Maybe they would have created a global network. Probably it would be wholly owned by AT&T and we'd all be paying $3.99 a minute to access it though.
> I argue that there was going to be an internet in the year 2000 whether or not the US government pushed a piddly amount of funding into Arpanet or not.

Indeed. How about Fidonet? Fidonet developed as a network of interconnected BBSes, starting from 1984 and widely accessible by about 1994, without government stimulus. Fidonet had a backbone and a hierarchical structure for routing messages. It's not hard to envision a world where telecommunications companies got into that business, providing dedicated high-speed connections and lines for Fidonet (becoming an FSP rather than ISP), so that it evolved from an asynchronous modem-based network into real-time connectivity. So what we call a website could have developed from the BBS rather than from gopher servers, and what we call a browser could have evolved from Telix rather than Mosaic.

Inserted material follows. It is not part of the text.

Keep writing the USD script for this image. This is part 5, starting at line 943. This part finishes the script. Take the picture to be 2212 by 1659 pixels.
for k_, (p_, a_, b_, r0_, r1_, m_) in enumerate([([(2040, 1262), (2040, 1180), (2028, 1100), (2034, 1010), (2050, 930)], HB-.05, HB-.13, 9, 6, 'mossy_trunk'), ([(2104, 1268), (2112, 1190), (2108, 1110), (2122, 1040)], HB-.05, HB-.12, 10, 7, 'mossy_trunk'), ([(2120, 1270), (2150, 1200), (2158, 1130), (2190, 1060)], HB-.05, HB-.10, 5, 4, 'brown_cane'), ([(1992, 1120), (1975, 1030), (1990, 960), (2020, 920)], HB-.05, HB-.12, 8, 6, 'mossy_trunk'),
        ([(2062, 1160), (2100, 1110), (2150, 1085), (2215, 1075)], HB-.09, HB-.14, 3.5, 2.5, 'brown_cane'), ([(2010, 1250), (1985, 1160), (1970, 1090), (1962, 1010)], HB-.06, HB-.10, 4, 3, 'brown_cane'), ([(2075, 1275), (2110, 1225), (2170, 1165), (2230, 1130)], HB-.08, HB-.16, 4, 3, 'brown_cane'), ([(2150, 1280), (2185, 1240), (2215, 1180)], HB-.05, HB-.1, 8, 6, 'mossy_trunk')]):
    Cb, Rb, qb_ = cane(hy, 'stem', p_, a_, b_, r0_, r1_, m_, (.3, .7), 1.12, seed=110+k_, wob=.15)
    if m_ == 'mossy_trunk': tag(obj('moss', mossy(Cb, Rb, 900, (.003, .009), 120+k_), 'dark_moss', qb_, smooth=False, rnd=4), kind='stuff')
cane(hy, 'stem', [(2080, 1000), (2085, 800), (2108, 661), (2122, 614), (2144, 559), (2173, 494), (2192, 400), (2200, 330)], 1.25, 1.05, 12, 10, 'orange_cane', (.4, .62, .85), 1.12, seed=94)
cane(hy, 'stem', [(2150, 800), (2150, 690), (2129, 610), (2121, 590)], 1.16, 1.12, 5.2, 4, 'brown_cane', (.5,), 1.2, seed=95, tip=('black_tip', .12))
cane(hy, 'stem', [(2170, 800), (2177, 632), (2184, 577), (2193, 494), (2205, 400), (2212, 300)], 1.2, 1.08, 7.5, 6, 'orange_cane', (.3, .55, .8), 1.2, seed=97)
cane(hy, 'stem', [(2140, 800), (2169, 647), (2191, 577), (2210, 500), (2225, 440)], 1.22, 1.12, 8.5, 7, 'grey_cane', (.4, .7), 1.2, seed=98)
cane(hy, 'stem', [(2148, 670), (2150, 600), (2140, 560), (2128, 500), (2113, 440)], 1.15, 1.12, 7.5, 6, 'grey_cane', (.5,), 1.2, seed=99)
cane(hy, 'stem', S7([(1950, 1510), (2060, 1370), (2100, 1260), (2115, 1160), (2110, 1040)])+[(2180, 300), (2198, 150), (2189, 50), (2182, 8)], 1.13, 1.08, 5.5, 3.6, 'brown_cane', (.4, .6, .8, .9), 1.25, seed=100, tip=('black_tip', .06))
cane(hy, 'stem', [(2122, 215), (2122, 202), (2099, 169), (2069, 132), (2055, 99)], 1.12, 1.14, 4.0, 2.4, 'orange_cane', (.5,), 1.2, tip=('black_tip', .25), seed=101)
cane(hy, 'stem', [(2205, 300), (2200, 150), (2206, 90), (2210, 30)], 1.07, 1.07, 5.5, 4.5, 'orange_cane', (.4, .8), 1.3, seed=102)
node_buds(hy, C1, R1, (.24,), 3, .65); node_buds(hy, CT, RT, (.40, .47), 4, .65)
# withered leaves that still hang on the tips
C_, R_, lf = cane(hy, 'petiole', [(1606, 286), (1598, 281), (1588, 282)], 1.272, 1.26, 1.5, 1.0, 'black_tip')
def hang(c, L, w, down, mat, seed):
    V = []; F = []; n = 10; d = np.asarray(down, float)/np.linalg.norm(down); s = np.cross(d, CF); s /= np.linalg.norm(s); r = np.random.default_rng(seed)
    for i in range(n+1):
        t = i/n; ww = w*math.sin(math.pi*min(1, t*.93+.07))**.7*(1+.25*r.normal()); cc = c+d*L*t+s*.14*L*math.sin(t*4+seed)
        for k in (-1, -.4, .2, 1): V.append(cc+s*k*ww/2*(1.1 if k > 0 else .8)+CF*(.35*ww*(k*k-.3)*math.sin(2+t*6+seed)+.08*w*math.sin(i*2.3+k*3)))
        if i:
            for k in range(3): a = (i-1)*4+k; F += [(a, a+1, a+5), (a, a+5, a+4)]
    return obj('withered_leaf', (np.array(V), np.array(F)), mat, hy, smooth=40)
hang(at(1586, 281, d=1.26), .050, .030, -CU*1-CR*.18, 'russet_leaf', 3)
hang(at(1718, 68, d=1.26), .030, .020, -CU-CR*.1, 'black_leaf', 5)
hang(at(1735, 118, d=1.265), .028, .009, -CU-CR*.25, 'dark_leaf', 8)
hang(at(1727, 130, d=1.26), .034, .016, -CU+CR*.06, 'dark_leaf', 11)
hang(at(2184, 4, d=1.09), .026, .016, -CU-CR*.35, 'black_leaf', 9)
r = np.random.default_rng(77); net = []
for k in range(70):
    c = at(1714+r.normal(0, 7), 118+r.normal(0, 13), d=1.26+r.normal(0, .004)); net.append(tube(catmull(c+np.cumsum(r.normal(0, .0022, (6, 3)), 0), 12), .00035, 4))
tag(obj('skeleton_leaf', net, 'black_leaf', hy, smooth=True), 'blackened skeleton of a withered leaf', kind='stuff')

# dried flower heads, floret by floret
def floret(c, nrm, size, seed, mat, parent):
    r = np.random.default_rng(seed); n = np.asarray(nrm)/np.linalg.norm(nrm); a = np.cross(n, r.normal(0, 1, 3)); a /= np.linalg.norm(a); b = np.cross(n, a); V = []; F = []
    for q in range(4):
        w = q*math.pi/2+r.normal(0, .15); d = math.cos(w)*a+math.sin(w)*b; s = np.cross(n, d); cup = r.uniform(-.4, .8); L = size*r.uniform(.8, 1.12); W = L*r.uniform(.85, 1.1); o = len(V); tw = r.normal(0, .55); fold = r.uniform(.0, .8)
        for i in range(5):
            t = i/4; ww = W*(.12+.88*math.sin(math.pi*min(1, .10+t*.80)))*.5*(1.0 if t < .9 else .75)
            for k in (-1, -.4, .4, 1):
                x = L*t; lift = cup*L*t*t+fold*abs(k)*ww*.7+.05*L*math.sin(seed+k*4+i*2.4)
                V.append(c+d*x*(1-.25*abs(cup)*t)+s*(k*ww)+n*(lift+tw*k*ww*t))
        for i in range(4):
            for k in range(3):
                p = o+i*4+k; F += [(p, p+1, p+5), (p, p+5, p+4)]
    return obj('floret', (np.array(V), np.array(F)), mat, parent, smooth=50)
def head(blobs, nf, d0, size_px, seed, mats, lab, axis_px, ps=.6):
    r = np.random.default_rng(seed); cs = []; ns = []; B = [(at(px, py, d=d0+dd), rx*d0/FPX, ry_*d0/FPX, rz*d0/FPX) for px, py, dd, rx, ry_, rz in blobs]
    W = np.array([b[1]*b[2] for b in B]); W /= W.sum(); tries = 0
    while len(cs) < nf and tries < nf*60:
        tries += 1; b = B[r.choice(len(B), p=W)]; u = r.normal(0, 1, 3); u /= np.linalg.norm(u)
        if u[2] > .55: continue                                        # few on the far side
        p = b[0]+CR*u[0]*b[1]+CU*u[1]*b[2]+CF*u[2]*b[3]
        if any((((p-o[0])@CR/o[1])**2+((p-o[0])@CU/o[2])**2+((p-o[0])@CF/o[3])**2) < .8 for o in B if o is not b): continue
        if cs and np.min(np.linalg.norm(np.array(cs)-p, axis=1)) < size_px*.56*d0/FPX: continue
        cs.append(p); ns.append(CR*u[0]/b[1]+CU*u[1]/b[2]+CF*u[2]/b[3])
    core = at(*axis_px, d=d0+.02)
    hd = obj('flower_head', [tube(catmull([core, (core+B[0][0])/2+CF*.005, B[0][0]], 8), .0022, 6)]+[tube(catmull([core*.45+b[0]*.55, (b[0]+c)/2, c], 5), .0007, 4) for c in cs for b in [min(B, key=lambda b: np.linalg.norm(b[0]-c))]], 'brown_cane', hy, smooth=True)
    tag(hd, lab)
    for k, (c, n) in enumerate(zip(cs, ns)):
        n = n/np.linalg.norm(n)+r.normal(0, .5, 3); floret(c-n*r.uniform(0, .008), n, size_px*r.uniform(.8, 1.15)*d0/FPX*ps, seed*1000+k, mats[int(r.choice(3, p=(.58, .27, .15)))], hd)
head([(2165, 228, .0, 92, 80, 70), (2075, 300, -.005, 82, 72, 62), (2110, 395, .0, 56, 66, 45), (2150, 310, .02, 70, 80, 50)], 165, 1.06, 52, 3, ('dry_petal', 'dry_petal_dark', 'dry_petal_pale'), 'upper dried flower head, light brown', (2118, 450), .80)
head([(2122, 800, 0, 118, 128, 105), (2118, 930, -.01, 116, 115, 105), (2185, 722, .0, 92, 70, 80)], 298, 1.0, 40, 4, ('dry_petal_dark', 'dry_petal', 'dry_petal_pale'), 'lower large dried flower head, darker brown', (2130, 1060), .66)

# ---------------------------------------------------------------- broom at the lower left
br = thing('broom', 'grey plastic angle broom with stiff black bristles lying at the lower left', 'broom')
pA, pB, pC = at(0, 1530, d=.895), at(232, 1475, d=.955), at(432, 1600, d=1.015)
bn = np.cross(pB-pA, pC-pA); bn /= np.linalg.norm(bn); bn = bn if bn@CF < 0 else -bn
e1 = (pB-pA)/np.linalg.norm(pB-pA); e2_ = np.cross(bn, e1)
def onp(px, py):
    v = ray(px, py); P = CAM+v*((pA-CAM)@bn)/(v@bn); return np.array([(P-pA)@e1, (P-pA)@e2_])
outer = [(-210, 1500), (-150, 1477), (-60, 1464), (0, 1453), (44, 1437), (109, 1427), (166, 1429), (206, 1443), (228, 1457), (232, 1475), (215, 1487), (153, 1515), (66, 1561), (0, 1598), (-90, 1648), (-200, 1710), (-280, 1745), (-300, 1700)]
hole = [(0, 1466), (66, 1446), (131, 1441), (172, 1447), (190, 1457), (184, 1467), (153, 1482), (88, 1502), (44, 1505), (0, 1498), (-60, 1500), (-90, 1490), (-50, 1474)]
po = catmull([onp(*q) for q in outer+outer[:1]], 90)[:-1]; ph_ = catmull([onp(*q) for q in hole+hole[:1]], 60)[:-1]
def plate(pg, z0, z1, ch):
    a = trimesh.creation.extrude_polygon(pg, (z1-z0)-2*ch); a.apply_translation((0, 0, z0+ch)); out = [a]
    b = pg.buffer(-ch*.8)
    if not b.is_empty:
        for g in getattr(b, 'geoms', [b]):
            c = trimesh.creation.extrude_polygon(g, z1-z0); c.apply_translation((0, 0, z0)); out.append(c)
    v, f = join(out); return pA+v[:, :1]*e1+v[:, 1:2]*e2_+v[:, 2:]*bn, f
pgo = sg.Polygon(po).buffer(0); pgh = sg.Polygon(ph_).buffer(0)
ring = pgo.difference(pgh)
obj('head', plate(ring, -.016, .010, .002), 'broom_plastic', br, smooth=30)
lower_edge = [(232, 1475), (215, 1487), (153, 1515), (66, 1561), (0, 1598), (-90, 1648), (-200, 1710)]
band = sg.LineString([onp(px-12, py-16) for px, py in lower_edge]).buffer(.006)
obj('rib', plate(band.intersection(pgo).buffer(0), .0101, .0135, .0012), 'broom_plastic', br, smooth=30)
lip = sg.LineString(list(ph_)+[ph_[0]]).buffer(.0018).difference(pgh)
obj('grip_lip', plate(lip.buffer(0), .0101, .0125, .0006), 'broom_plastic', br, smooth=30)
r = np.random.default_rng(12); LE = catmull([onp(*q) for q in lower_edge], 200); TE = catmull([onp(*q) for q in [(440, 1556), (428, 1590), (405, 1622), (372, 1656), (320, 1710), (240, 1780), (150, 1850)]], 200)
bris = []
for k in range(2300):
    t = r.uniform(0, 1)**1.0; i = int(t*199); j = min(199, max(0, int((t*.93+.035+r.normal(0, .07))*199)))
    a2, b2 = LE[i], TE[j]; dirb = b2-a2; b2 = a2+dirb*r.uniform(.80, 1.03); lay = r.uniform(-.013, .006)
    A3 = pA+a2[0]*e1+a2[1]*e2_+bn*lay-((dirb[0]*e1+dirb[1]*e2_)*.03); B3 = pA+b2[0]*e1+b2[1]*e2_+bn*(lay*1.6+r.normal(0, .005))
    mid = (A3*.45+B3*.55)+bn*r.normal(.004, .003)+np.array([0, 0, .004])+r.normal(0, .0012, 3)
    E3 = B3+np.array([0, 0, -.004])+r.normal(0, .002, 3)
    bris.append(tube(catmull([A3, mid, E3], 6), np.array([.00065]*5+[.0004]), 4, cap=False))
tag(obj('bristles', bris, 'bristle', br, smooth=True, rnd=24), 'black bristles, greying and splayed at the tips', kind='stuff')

There are many alternative ways a global network could and would have developed without US government initiation. But it's also possible that the US government stimulus made it happen sooner and more centralized to the US (some of Fidonet's development came from Russia.)

>There are many alternative ways a global network could and would have developed without US government initiation. But it's also possible that the US government stimulus made it happen sooner and more centralized to the US (some of Fidonet's development came from Russia.)

But none of those became what we use today. That's the key point here. You can argue that it would have happened anyway, or that some other network protocol or technology was superior and should have been used instead of what we use today, but that's not what the article is saying.

The research that was funded by ARPA became the baseline for what would become the Internet. That's what happened.